The debug version compiles with warnings for the things that go badly wrong and executes with output:
t_tt = 0
abs_t = 0
a_c = 1
b_d = 1
equal = [ 1 1 1 ]
set floating point unit to 'high' precision:
t_tt = 0
abs_t = 0
a_c = 1
b_d = 1
equal = [ 1 1 1 ]
The release version compiles with warnings for the things that go badly wrong and executes with output:
t_tt = 0
abs_t = 0
a_c = 1
b_d = 1
equal = [ 1 1 1 ]
set floating point unit to 'high' precision:
t_tt = 0
abs_t = 0
a_c = 0
b_d = 1
equal = [ 1 0 0 ]
In my case (see the background story below), it was actually the trap represented by the output "abs_t = 0" instead of "abs_t = 1" that caught me on linux64 but worked on win32. (It turned out difficult to reproduce this with gcc, so the test program reproduces this trap with MSVC, even so MSVC warns quite explicitly about it). I think it is a funny exercise to debug the test program and find out what actually goes wrong (which is especially funny since most traps only go wrong with compiler optimization turned on).
Regards,
Thomas
------------------------
The background story:
The recent reviews of [Constrained Value], [Polygon] and [GGL] all featured interesting disagreements over floating point issues:
http://lists.boost.org/Archives/boost/2008/12/145655.php
http://lists.boost.org/Archives/boost/2008/12/145788.php
http://lists.boost.org/Archives/boost/2009/03/149567.php
http://lists.boost.org/Archives/boost/2009/08/155767.php
http://lists.boost.org/Archives/boost/2009/11/158560.php
(These were long threads with many messages and many participants, so please don't misinterpret my choice of unrepresentative messages as any form of statement.)

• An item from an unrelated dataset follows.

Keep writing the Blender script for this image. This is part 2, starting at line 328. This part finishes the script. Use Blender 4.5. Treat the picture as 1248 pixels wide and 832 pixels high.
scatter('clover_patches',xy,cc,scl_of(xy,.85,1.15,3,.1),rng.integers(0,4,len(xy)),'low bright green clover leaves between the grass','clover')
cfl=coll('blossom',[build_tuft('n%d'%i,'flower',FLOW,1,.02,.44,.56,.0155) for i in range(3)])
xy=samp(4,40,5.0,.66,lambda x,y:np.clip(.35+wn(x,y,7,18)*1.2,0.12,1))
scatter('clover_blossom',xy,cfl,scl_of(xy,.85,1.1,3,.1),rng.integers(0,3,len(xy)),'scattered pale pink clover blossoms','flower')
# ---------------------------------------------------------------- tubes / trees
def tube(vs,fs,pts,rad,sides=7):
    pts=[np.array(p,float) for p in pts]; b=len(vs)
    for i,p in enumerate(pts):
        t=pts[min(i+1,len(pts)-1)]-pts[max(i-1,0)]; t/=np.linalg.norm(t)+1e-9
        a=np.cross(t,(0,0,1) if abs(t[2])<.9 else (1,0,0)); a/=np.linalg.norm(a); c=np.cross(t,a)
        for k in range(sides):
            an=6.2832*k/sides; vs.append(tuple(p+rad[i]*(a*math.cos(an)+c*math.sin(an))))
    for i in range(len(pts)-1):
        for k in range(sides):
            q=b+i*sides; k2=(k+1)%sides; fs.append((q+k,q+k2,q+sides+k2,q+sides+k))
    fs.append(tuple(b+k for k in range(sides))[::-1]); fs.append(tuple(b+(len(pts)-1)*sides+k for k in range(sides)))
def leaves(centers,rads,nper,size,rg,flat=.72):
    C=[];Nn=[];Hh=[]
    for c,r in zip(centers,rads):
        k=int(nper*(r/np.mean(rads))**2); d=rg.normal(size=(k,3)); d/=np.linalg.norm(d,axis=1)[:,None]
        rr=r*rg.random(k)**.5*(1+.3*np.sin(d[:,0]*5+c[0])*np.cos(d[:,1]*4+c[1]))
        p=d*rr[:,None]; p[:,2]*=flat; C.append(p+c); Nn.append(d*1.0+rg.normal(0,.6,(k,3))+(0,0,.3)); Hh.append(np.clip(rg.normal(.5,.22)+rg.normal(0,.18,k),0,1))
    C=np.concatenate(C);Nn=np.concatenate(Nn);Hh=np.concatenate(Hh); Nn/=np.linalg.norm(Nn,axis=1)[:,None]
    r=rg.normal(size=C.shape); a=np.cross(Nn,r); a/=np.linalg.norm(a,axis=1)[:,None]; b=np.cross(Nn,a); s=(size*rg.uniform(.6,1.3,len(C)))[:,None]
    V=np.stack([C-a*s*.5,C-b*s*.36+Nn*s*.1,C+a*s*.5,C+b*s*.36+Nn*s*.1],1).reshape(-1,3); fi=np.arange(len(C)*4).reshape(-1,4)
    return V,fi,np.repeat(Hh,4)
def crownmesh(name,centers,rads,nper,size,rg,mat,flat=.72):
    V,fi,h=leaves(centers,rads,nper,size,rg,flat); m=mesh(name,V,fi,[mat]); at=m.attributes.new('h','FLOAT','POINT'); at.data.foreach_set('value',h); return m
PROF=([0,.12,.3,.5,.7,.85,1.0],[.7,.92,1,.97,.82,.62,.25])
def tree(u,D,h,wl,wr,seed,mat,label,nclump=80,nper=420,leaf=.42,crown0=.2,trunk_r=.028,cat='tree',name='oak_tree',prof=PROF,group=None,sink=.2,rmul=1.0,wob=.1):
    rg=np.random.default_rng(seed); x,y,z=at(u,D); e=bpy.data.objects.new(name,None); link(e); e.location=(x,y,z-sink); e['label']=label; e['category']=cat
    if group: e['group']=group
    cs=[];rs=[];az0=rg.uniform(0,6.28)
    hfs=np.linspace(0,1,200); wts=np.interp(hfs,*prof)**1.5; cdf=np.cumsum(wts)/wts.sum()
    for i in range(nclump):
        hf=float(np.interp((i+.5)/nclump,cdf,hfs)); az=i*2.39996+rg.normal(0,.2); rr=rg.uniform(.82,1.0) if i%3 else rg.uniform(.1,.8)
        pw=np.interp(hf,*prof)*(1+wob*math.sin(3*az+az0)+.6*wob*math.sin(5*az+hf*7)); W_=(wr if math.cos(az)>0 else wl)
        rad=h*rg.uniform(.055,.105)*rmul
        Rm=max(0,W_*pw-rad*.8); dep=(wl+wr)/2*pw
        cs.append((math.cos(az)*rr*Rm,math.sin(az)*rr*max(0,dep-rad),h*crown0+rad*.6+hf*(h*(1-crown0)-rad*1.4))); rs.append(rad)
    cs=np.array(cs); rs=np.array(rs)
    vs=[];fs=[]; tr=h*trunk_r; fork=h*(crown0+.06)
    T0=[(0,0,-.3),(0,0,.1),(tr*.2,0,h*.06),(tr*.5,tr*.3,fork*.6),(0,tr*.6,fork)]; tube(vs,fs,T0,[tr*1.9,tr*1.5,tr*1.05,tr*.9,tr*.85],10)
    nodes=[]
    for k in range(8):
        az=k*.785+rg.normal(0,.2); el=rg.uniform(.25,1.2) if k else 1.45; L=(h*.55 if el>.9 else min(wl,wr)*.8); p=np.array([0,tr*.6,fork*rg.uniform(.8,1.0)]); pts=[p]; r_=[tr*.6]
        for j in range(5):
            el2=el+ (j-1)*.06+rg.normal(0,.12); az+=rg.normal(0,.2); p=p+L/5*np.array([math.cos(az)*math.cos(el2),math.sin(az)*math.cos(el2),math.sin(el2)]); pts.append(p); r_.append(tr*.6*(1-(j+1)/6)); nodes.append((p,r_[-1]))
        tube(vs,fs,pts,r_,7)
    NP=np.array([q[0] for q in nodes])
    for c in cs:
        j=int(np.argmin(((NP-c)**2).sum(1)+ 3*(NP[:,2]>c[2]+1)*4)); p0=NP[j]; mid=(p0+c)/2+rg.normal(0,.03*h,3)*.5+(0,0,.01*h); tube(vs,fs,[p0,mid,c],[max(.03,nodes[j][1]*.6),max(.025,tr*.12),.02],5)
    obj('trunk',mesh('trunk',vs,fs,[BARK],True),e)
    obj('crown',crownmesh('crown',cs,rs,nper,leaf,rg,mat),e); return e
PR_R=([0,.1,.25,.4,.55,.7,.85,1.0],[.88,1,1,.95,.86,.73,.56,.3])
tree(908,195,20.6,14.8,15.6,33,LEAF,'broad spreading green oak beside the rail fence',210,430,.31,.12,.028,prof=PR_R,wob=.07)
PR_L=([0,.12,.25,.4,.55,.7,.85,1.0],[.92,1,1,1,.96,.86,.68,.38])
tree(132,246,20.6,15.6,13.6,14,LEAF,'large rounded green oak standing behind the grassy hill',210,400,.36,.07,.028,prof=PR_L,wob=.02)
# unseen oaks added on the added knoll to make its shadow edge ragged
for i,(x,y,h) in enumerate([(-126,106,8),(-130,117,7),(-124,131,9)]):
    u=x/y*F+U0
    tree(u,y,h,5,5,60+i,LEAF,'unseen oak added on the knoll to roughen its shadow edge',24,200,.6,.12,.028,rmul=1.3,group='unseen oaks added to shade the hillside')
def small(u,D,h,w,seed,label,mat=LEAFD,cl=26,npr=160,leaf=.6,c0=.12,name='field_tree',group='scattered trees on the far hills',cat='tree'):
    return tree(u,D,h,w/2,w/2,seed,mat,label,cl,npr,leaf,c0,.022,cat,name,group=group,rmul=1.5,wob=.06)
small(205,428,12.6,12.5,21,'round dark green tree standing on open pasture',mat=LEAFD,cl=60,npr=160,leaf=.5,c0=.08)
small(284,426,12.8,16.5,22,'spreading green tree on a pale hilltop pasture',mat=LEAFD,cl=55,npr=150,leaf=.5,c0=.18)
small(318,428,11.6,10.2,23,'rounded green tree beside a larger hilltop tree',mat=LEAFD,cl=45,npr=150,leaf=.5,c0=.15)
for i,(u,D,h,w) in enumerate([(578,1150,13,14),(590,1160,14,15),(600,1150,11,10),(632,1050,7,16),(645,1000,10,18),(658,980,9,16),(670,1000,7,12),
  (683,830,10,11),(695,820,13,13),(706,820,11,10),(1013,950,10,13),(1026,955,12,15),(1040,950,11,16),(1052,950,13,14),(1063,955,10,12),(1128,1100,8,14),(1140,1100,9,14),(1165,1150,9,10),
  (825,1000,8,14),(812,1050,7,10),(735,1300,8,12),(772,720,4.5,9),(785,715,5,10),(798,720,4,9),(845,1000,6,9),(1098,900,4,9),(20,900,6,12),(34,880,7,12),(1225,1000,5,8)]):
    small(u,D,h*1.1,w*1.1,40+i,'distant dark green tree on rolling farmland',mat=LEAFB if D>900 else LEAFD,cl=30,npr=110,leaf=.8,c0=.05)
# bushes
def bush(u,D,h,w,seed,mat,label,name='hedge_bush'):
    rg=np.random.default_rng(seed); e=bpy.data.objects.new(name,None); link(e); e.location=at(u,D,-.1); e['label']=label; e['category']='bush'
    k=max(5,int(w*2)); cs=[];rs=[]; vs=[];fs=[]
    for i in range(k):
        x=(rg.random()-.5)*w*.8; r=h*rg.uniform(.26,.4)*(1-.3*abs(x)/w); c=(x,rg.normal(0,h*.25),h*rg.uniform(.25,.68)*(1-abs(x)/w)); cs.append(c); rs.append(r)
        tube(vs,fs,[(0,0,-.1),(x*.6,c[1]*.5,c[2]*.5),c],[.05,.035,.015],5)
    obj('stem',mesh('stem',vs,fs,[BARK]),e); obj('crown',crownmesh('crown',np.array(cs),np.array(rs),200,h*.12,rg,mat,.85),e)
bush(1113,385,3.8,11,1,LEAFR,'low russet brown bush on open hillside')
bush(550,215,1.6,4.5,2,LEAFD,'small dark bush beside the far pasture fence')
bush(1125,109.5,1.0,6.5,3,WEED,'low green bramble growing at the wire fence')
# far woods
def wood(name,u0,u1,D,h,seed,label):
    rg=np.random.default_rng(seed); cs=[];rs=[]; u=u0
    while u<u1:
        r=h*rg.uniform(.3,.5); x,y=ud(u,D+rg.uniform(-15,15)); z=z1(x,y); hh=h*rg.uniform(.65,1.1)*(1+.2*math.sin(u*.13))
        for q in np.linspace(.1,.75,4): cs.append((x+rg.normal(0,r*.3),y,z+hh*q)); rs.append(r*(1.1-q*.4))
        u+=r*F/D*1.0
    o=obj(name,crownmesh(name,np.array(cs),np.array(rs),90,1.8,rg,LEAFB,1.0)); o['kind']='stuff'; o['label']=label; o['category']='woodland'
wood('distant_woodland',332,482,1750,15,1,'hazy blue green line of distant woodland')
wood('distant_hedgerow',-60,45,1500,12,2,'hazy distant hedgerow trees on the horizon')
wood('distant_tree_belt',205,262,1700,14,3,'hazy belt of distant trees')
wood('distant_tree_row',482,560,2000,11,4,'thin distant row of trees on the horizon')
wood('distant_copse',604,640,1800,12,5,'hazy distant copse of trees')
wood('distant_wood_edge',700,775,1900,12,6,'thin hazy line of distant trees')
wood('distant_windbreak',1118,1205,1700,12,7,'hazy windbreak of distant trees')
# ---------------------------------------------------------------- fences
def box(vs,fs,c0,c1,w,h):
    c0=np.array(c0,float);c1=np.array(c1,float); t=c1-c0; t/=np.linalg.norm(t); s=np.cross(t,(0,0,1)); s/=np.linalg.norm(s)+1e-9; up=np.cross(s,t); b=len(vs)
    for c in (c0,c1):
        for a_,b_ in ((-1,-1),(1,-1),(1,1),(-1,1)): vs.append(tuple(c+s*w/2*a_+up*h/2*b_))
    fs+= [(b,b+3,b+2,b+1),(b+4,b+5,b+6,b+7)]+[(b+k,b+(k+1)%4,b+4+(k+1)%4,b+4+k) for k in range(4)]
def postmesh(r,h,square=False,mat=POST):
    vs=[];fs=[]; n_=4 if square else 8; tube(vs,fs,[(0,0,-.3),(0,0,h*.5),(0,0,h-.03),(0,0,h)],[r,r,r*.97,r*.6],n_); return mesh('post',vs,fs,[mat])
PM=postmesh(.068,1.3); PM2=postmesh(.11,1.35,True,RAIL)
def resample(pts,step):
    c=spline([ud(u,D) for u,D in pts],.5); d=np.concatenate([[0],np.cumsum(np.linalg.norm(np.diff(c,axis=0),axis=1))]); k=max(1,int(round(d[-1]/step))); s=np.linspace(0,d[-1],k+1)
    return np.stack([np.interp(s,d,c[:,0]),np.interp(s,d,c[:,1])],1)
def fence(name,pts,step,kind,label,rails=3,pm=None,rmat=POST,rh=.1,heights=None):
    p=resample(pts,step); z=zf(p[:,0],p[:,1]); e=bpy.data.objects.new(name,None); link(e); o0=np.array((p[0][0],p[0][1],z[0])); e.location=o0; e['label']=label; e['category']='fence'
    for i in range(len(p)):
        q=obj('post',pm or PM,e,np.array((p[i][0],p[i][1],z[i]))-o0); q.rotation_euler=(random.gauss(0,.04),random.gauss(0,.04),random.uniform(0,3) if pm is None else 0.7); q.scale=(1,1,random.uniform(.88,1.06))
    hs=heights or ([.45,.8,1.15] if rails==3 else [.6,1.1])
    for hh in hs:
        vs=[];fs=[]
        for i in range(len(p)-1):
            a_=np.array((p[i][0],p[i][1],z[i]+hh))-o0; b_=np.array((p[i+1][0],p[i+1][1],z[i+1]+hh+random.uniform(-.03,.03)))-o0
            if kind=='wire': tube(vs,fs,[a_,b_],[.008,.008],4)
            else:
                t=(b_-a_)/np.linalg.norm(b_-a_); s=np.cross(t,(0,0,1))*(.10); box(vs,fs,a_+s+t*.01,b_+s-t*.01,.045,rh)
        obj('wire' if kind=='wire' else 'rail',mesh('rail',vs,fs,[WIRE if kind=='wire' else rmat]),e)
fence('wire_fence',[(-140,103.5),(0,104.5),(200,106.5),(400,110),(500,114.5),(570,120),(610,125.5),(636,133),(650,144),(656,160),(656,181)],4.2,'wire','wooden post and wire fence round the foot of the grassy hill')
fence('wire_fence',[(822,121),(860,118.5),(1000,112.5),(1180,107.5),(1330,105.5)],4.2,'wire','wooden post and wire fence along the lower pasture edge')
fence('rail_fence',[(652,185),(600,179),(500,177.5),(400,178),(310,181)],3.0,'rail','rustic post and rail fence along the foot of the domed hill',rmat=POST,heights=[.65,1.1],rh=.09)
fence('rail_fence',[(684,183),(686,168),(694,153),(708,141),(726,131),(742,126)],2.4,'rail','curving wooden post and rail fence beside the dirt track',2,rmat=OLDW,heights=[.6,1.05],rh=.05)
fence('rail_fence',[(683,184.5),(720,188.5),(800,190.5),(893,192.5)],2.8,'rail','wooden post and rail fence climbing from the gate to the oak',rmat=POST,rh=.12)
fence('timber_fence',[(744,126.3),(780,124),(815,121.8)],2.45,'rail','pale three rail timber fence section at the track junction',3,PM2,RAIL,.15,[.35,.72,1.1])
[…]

Last Wednesday, I had to give an internal live demo of a feature I just finished. I had done the development mostly on win32, but I wanted to run the demo on linux64, to be able to show examples of realistic size (full chip...). While preparing the presentation, I was surprised to find the accuracy of the results significantly worse than I remembered from my previous tests. I repeated my previous tests on linux64, and found out that there was indeed a problem with my code on linux64. I did the demo on win32, but was asked after the presentation to send the source code to somebody from another group. So I spent most of the night trying to find the problem in my code. When I found out that some code with floating point driven logic (I had written years ago) to analytically integrate radial symmetric functions over rectangular domains was showing unexpected behavior, I decided to postpone the floating point fights with the compiler to the next day. I told this story the next day in a group meeting, and was confronted with much floating point FUD and unrealistic suggestions, basically boiling down to either not writing floating point driven logic in the first place, or commenting it in excessive detail. So I lost my temper and explained that it was difficult enough for me to write this code with floating point driven logic, and that anybody suggesting writing it without floating point driven logic should do so please, because I'm unable to do it.
I have to admit that I read "What Every Computer Scientist Should Know About Floating-Point Arithmetic" only superficially:
http://www.engrng.pitt.edu/hunsaker/3097/floatingpoint.pdf
http://docs.sun.com/source/806-3568/ncg_goldberg.html
I also have to admit that I write code with floating point driven logic from time to time in case it seems unavoidable to me, and that this code often has bugs that are only discovered months after the code is already finished. But I never found a bug in such code that would have been a fundamental problem with floating point, but always just the "usual" floating point traps I keep overlooking by mistake.
Now somebody will probably suggest that I should at least document the "usual" floating point traps then. So I created the attached small test program showing the "usual" floating point traps I could still remember having overlooked at least once. It was actually more difficult than expected to arrange the code in a way that the bugs are really triggered for typically compiler settings of MSVC and gcc.